Tuesday, February 24, 2015

The White Rose, Zines, and Freedom of Speech

Members of the White Rose, L to R:  Hans Scholl, Sophie Scholl, and Christoph Probst
I had never heard of the White Rose until yesterday, when something ran across my facebook page.  The White Rose (Der weissen Rose) was a German resistance group during World War II, composed primarily of students at the University of Munich.  Kids.  They were just kids.  But they were wise enough and brave enough to see the evil being wrought in their name, to the world and to their own people.  They covertly printed and distributed a series of leaflets urging their nation to rise up, by passive resistance, to wake up and attempt to collapse the Third Reich from the inside.  Most Germans were afraid, some were not, some were overtly complicit, or full of misguided loyalty.  But these young people still did whatever they could to try to stoke whatever embers of resistance might still have been smoldering.

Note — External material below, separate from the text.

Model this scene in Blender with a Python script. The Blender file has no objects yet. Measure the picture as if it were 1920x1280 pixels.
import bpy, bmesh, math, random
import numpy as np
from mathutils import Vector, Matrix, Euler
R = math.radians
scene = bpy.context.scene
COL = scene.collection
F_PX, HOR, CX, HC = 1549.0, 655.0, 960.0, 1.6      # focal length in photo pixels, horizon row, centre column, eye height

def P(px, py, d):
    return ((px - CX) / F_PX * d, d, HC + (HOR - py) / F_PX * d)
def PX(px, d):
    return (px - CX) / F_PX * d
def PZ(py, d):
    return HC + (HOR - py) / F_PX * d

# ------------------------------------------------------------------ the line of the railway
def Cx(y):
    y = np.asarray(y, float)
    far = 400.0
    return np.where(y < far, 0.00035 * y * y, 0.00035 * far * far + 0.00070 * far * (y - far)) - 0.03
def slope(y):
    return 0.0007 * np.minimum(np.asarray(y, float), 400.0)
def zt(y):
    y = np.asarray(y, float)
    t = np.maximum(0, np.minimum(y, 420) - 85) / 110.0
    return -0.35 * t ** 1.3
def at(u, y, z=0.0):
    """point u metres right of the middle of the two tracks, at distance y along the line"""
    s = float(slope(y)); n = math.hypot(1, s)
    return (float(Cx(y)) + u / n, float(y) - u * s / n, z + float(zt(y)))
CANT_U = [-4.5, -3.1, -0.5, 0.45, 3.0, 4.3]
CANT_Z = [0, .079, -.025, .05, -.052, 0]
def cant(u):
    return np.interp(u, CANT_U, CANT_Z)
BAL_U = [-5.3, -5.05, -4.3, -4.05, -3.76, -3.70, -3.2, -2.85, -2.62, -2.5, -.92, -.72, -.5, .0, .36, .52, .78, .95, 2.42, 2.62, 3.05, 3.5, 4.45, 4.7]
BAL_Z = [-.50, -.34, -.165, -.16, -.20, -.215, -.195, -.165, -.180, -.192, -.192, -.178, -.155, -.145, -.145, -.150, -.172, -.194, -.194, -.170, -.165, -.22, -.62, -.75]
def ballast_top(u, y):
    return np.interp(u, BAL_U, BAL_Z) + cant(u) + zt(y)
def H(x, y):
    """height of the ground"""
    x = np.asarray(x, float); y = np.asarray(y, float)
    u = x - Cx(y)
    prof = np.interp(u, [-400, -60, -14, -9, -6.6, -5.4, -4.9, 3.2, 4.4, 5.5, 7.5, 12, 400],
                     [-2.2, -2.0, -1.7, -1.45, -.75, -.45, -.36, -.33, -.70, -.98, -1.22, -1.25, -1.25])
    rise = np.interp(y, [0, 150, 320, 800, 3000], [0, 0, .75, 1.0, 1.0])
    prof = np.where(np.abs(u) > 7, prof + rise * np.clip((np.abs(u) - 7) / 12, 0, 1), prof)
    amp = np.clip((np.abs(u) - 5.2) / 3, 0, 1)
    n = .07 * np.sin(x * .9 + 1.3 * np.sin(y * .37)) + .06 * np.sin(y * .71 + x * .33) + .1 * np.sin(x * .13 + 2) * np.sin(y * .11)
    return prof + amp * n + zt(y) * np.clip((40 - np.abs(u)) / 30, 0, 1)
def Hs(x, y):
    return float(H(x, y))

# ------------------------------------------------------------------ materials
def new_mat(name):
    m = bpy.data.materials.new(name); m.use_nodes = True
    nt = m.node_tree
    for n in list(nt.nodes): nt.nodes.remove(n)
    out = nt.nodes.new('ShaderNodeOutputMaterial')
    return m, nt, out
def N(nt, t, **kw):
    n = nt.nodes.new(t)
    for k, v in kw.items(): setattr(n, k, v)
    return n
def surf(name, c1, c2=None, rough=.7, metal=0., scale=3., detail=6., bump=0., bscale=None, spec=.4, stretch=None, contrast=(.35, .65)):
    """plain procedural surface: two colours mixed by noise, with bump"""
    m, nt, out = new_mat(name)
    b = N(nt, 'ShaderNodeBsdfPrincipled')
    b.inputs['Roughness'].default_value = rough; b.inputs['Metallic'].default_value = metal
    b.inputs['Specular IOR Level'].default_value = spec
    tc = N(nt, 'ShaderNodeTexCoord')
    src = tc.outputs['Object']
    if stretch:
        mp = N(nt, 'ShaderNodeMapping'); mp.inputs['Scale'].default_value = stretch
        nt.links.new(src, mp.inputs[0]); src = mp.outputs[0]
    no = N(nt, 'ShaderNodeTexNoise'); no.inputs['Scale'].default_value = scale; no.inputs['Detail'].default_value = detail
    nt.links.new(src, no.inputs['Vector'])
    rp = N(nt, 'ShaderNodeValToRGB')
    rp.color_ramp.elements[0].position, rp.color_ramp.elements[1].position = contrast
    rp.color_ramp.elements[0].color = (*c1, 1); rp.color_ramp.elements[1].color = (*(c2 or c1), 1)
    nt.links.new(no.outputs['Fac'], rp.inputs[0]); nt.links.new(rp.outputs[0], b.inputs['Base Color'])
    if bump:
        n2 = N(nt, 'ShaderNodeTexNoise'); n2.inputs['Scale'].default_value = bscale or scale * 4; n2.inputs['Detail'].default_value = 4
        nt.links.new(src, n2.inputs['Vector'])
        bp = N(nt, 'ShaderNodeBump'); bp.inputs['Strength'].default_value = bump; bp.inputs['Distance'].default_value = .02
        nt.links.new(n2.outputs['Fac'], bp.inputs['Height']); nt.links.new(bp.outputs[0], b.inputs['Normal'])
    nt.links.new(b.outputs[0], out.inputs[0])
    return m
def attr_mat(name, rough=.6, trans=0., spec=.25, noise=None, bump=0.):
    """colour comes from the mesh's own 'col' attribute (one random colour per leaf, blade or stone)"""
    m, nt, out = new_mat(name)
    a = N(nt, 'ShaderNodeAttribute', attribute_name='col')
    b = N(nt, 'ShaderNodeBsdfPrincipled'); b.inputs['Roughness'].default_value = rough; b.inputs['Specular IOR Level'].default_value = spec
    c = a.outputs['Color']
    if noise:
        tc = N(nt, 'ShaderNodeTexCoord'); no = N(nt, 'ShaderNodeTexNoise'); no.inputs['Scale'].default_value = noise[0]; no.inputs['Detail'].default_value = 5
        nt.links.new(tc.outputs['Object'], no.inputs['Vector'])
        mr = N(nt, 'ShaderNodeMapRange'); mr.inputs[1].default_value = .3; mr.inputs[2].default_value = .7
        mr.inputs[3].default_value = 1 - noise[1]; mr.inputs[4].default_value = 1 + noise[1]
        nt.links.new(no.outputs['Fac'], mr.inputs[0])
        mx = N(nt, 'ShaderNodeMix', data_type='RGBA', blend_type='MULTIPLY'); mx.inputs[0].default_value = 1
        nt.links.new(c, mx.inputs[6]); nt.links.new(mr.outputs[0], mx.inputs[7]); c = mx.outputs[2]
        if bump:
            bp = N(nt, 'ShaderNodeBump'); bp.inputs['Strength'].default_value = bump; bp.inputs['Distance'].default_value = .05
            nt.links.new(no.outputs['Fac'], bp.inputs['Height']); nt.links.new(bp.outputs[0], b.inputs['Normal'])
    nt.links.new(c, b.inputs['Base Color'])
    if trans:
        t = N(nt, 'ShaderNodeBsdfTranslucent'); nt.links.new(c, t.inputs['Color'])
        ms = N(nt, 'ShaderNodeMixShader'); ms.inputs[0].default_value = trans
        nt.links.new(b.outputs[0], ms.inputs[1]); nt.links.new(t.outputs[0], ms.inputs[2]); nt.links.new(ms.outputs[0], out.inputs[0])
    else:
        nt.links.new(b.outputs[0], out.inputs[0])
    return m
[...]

Reading their leaflets and hearing their story was, for me, a stark reminder of the pricelessness of a free and independent press.  Being a former zine publisher and current blogger (who writes about things mostly inconsequential, occasionally less so), I know this first hand.  I have always felt that music was one of the most free forms of expression allowed in what has become a fairly homogenous, if not controlled, media.  This is one of the reasons I originally began publishing a zine.  Another was that our college radio station (where I had hosted the local show for years) had become co-opted by "commercial alternative".  A key voice in my community had been silenced.   I was PISSED!  (like a 25-year-old Patton Oswalt; jump to 0:45)

Others from the world I had joined were more interested, better really, at using the zine format as a voice of political protest (MYLXINE, Smell of Dead Fish, Trailer Trash, Cometbus).  But I still felt a part of this community.  I saw the need to contribute in my own small way.  Hell, if I had been in a position to keep zine'ing in the early 2000s, I would have dove headlong, keyboard blazing, into the Bush regime!  Lord knows I was obsessed with chads, Florida election law, and the misinformation presented in the lead up to the Iraq War.  But others did so in my stead, and that's the point (unfortunately not enough in the mainstream media... another story).  Someone should always be there to pick up the torch.  That's what keeps us free and, in some cases, even alive.  But if we're silent, no matter how many outlets for speech we may have at our disposal, there is still no free speech.

The White Rose had no internet.  No cell phones.  They had neither blogs, nor Instagram, nor Facebook.  They had one clunky, hand-cranked printing press.  It had to be hidden for fear of their lives, as did any handwritten drafts they were working on.  They were publishing, basically, a high-stakes zine.  The highest of stakes.  And yet they still exercised their human right to free speech... in the end, at the cost of their very lives.  Kinda puts midnight trips to Kinko's into perspective.

Today, I'm encouraged by internet blogs, sites, and posts which (believe it or not!) ARE actually sometimes used for the expression of coherent thoughts and debate.  I'm encouraged by events like Zine Machine, recently held locally here in Durham, NC, and what I see as a resurgence in young people's desire to have their voices be heard.  I'm encouraged by protests around the nation over killings of unarmed suspects by police. I'm encouraged by the Moral Monday protests here in Raleigh.  Hell, I'm even encouraged by Tea Party and Pro-Life protests!  Although I may be on the opposite ends of the political spectrum from those last two, it's still encouraging.  You see, as long as ALL sides are allowed to (and do) voice their opinions -- protest, write, blog, yell, whatever -- then we should never get to the dark place from which the White Rose had to try to shine their light.  

PLEASE read the leaflets at the link.  As you read their words, the courageousness of these young people becomes almost tangible.  Simply astonishing.

P.S.:  Also read the introduction to the leaflets, by whomever has transcribed them (apparently for a presentation on the White Rose).  It gives some context to what are somewhat jarring statements about atheists and Jewish people.  As for atheism, they seem to conflate it with the Third Reich.  As for the Jews in Europe, they are speaking to their audience -- the German public -- in an attempt to get them to pull back from what had probably (insanely) become and actual point of legitimate debate in wartime Germany.